*STATED TASK:* Reproduce all of the listing below without alteration.

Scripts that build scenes
[START]
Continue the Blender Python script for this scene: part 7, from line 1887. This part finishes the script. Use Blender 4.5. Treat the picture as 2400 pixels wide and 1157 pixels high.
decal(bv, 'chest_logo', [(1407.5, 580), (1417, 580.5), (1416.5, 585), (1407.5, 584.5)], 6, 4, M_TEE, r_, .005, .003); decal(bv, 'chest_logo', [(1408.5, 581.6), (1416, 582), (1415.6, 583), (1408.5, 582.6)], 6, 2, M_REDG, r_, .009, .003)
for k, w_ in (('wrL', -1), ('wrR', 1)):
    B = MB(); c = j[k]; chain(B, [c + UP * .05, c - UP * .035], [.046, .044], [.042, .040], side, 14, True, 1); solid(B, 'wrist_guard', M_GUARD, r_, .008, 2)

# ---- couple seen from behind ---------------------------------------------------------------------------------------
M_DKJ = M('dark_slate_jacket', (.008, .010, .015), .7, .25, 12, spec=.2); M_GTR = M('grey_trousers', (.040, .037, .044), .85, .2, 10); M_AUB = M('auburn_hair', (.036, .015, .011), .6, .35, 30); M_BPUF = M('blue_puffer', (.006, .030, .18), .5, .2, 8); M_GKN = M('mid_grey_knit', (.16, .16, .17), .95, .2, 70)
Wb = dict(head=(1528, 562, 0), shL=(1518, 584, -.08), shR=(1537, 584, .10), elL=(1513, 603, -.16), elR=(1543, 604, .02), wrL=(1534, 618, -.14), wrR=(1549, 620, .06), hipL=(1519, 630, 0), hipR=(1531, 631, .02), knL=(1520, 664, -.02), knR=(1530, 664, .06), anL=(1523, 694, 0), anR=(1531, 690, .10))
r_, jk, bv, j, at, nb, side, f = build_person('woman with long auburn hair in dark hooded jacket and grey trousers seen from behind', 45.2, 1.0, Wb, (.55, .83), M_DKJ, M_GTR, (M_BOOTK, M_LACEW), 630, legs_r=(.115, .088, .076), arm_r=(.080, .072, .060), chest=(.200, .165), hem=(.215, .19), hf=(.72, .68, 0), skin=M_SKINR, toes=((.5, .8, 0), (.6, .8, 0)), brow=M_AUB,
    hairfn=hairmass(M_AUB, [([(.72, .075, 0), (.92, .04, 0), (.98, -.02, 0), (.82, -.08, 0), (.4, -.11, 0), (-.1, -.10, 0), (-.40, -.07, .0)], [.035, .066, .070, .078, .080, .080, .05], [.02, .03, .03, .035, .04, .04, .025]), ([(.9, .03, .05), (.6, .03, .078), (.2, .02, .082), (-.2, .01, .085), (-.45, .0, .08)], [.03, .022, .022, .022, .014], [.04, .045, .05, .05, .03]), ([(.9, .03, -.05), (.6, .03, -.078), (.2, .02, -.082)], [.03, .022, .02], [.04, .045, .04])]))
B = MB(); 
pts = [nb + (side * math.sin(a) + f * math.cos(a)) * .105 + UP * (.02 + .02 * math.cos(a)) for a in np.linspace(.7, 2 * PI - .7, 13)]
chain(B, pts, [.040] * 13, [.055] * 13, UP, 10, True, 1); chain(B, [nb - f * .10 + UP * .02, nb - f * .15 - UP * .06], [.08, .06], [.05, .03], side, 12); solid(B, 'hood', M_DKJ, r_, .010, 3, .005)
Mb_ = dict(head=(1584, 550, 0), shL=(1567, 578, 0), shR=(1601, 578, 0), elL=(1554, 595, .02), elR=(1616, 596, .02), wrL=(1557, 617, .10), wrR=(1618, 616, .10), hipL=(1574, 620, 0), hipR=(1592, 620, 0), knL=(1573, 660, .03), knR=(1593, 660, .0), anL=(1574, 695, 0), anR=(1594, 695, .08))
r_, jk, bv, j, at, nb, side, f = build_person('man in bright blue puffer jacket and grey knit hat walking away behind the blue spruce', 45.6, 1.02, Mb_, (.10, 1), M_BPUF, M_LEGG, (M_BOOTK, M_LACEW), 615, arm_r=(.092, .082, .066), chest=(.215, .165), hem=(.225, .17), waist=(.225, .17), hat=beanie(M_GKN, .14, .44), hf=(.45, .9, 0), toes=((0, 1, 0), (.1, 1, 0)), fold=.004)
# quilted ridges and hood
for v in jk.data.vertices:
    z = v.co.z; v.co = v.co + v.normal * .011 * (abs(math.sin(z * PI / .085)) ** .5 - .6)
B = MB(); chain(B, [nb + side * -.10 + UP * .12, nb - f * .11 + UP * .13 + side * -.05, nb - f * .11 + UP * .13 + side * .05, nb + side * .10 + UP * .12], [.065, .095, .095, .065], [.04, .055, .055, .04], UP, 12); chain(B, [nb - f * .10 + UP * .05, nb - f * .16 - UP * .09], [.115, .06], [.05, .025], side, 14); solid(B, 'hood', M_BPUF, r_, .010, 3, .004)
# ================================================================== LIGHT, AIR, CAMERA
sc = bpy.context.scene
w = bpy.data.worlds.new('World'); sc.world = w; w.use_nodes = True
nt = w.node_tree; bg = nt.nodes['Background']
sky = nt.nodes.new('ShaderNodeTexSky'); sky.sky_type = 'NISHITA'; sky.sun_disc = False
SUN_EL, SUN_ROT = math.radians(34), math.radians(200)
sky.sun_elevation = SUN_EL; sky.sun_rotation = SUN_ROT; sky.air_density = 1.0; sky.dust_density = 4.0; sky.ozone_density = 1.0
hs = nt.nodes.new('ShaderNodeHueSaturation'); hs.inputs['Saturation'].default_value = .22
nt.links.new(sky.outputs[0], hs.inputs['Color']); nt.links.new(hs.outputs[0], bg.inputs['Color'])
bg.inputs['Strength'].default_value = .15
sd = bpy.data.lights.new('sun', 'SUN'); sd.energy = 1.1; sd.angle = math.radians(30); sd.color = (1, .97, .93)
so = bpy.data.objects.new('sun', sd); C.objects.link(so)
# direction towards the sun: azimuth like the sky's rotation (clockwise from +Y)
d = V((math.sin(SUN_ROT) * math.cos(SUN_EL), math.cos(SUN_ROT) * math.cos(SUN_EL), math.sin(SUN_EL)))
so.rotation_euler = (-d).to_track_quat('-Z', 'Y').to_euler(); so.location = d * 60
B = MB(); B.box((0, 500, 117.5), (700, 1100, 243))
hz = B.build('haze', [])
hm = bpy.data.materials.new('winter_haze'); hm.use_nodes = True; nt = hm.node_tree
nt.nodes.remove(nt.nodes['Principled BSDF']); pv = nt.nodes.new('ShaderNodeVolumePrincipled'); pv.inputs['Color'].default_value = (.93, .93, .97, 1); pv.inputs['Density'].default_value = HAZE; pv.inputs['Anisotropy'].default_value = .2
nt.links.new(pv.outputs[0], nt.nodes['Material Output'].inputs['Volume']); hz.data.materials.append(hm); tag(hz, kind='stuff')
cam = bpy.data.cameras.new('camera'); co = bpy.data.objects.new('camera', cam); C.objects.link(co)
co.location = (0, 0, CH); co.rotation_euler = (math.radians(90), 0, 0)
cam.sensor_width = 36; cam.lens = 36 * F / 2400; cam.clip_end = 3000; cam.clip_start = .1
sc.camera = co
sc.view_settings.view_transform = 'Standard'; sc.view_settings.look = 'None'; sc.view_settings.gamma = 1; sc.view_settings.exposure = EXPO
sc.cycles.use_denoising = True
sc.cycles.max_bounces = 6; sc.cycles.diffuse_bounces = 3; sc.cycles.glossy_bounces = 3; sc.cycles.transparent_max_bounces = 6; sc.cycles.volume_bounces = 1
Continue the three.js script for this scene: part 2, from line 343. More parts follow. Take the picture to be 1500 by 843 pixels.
[END]
*RESPONSE TO THIS TASK:*
Continue the Blender Python script for this scene: part 7, from line 1887. This part finishes the script. Use Blender 4.5. Treat the picture as 2400 pixels wide and 1157 pixels high.
decal(bv, 'chest_logo', [(1407.5, 580), (1417, 580.5), (1416.5, 585), (1407.5, 584.5)], 6, 4, M_TEE, r_, .005, .003); decal(bv, 'chest_logo', [(1408.5, 581.6), (1416, 582), (1415.6, 583), (1408.5, 582.6)], 6, 2, M_REDG, r_, .009, .003)
for k, w_ in (('wrL', -1), ('wrR', 1)):
    B = MB(); c = j[k]; chain(B, [c + UP * .05, c - UP * .035], [.046, .044], [.042, .040], side, 14, True, 1); solid(B, 'wrist_guard', M_GUARD, r_, .008, 2)

# ---- couple seen from behind ---------------------------------------------------------------------------------------
M_DKJ = M('dark_slate_jacket', (.008, .010, .015), .7, .25, 12, spec=.2); M_GTR = M('grey_trousers', (.040, .037, .044), .85, .2, 10); M_AUB = M('auburn_hair', (.036, .015, .011), .6, .35, 30); M_BPUF = M('blue_puffer', (.006, .030, .18), .5, .2, 8); M_GKN = M('mid_grey_knit', (.16, .16, .17), .95, .2, 70)
Wb = dict(head=(1528, 562, 0), shL=(1518, 584, -.08), shR=(1537, 584, .10), elL=(1513, 603, -.16), elR=(1543, 604, .02), wrL=(1534, 618, -.14), wrR=(1549, 620, .06), hipL=(1519, 630, 0), hipR=(1531, 631, .02), knL=(1520, 664, -.02), knR=(1530, 664, .06), anL=(1523, 694, 0), anR=(1531, 690, .10))
r_, jk, bv, j, at, nb, side, f = build_person('woman with long auburn hair in dark hooded jacket and grey trousers seen from behind', 45.2, 1.0, Wb, (.55, .83), M_DKJ, M_GTR, (M_BOOTK, M_LACEW), 630, legs_r=(.115, .088, .076), arm_r=(.080, .072, .060), chest=(.200, .165), hem=(.215, .19), hf=(.72, .68, 0), skin=M_SKINR, toes=((.5, .8, 0), (.6, .8, 0)), brow=M_AUB,
    hairfn=hairmass(M_AUB, [([(.72, .075, 0), (.92, .04, 0), (.98, -.02, 0), (.82, -.08, 0), (.4, -.11, 0), (-.1, -.10, 0), (-.40, -.07, .0)], [.035, .066, .070, .078, .080, .080, .05], [.02, .03, .03, .035, .04, .04, .025]), ([(.9, .03, .05), (.6, .03, .078), (.2, .02, .082), (-.2, .01, .085), (-.45, .0, .08)], [.03, .022, .022, .022, .014], [.04, .045, .05, .05, .03]), ([(.9, .03, -.05), (.6, .03, -.078), (.2, .02, -.082)], [.03, .022, .02], [.04, .045, .04])]))
B = MB(); 
pts = [nb + (side * math.sin(a) + f * math.cos(a)) * .105 + UP * (.02 + .02 * math.cos(a)) for a in np.linspace(.7, 2 * PI - .7, 13)]
chain(B, pts, [.040] * 13, [.055] * 13, UP, 10, True, 1); chain(B, [nb - f * .10 + UP * .02, nb - f * .15 - UP * .06], [.08, .06], [.05, .03], side, 12); solid(B, 'hood', M_DKJ, r_, .010, 3, .005)
Mb_ = dict(head=(1584, 550, 0), shL=(1567, 578, 0), shR=(1601, 578, 0), elL=(1554, 595, .02), elR=(1616, 596, .02), wrL=(1557, 617, .10), wrR=(1618, 616, .10), hipL=(1574, 620, 0), hipR=(1592, 620, 0), knL=(1573, 660, .03), knR=(1593, 660, .0), anL=(1574, 695, 0), anR=(1594, 695, .08))
r_, jk, bv, j, at, nb, side, f = build_person('man in bright blue puffer jacket and grey knit hat walking away behind the blue spruce', 45.6, 1.02, Mb_, (.10, 1), M_BPUF, M_LEGG, (M_BOOTK, M_LACEW), 615, arm_r=(.092, .082, .066), chest=(.215, .165), hem=(.225, .17), waist=(.225, .17), hat=beanie(M_GKN, .14, .44), hf=(.45, .9, 0), toes=((0, 1, 0), (.1, 1, 0)), fold=.004)
# quilted ridges and hood
for v in jk.data.vertices:
    z = v.co.z; v.co = v.co + v.normal * .011 * (abs(math.sin(z * PI / .085)) ** .5 - .6)
B = MB(); chain(B, [nb + side * -.10 + UP * .12, nb - f * .11 + UP * .13 + side * -.05, nb - f * .11 + UP * .13 + side * .05, nb + side * .10 + UP * .12], [.065, .095, .095, .065], [.04, .055, .055, .04], UP, 12); chain(B, [nb - f * .10 + UP * .05, nb - f * .16 - UP * .09], [.115, .06], [.05, .025], side, 14); solid(B, 'hood', M_BPUF, r_, .010, 3, .004)
# ================================================================== LIGHT, AIR, CAMERA
sc = bpy.context.scene
w = bpy.data.worlds.new('World'); sc.world = w; w.use_nodes = True
nt = w.node_tree; bg = nt.nodes['Background']
sky = nt.nodes.new('ShaderNodeTexSky'); sky.sky_type = 'NISHITA'; sky.sun_disc = False
SUN_EL, SUN_ROT = math.radians(34), math.radians(200)
sky.sun_elevation = SUN_EL; sky.sun_rotation = SUN_ROT; sky.air_density = 1.0; sky.dust_density = 4.0; sky.ozone_density = 1.0
hs = nt.nodes.new('ShaderNodeHueSaturation'); hs.inputs['Saturation'].default_value = .22
nt.links.new(sky.outputs[0], hs.inputs['Color']); nt.links.new(hs.outputs[0], bg.inputs['Color'])
bg.inputs['Strength'].default_value = .15
sd = bpy.data.lights.new('sun', 'SUN'); sd.energy = 1.1; sd.angle = math.radians(30); sd.color = (1, .97, .93)
so = bpy.data.objects.new('sun', sd); C.objects.link(so)
# direction towards the sun: azimuth like the sky's rotation (clockwise from +Y)
d = V((math.sin(SUN_ROT) * math.cos(SUN_EL), math.cos(SUN_ROT) * math.cos(SUN_EL), math.sin(SUN_EL)))
so.rotation_euler = (-d).to_track_quat('-Z', 'Y').to_euler(); so.location = d * 60
B = MB(); B.box((0, 500, 117.5), (700, 1100, 243))
hz = B.build('haze', [])
hm = bpy.data.materials.new('winter_haze'); hm.use_nodes = True; nt = hm.node_tree
nt.nodes.remove(nt.nodes['Principled BSDF']); pv = nt.nodes.new('ShaderNodeVolumePrincipled'); pv.inputs['Color'].default_value = (.93, .93, .97, 1); pv.inputs['Density'].default_value = HAZE; pv.inputs['Anisotropy'].default_value = .2
nt.links.new(pv.outputs[0], nt.nodes['Material Output'].inputs['Volume']); hz.data.materials.append(hm); tag(hz, kind='stuff')
cam = bpy.data.cameras.new('camera'); co = bpy.data.objects.new('camera', cam); C.objects.link(co)
co.location = (0, 0, CH); co.rotation_euler = (math.radians(90), 0, 0)
cam.sensor_width = 36; cam.lens = 36 * F / 2400; cam.clip_end = 3000; cam.clip_start = .1
sc.camera = co
sc.view_settings.view_transform = 'Standard'; sc.view_settings.look = 'None'; sc.view_settings.gamma = 1; sc.view_settings.exposure = EXPO
sc.cycles.use_denoising = True
sc.cycles.max_bounces = 6; sc.cycles.diffuse_bounces = 3; sc.cycles.glossy_bounces = 3; sc.cycles.transparent_max_bounces = 6; sc.cycles.volume_bounces = 1
Continue the three.js script for this scene: part 2, from line 343. More parts follow. Take the picture to be 1500 by 843 pixels.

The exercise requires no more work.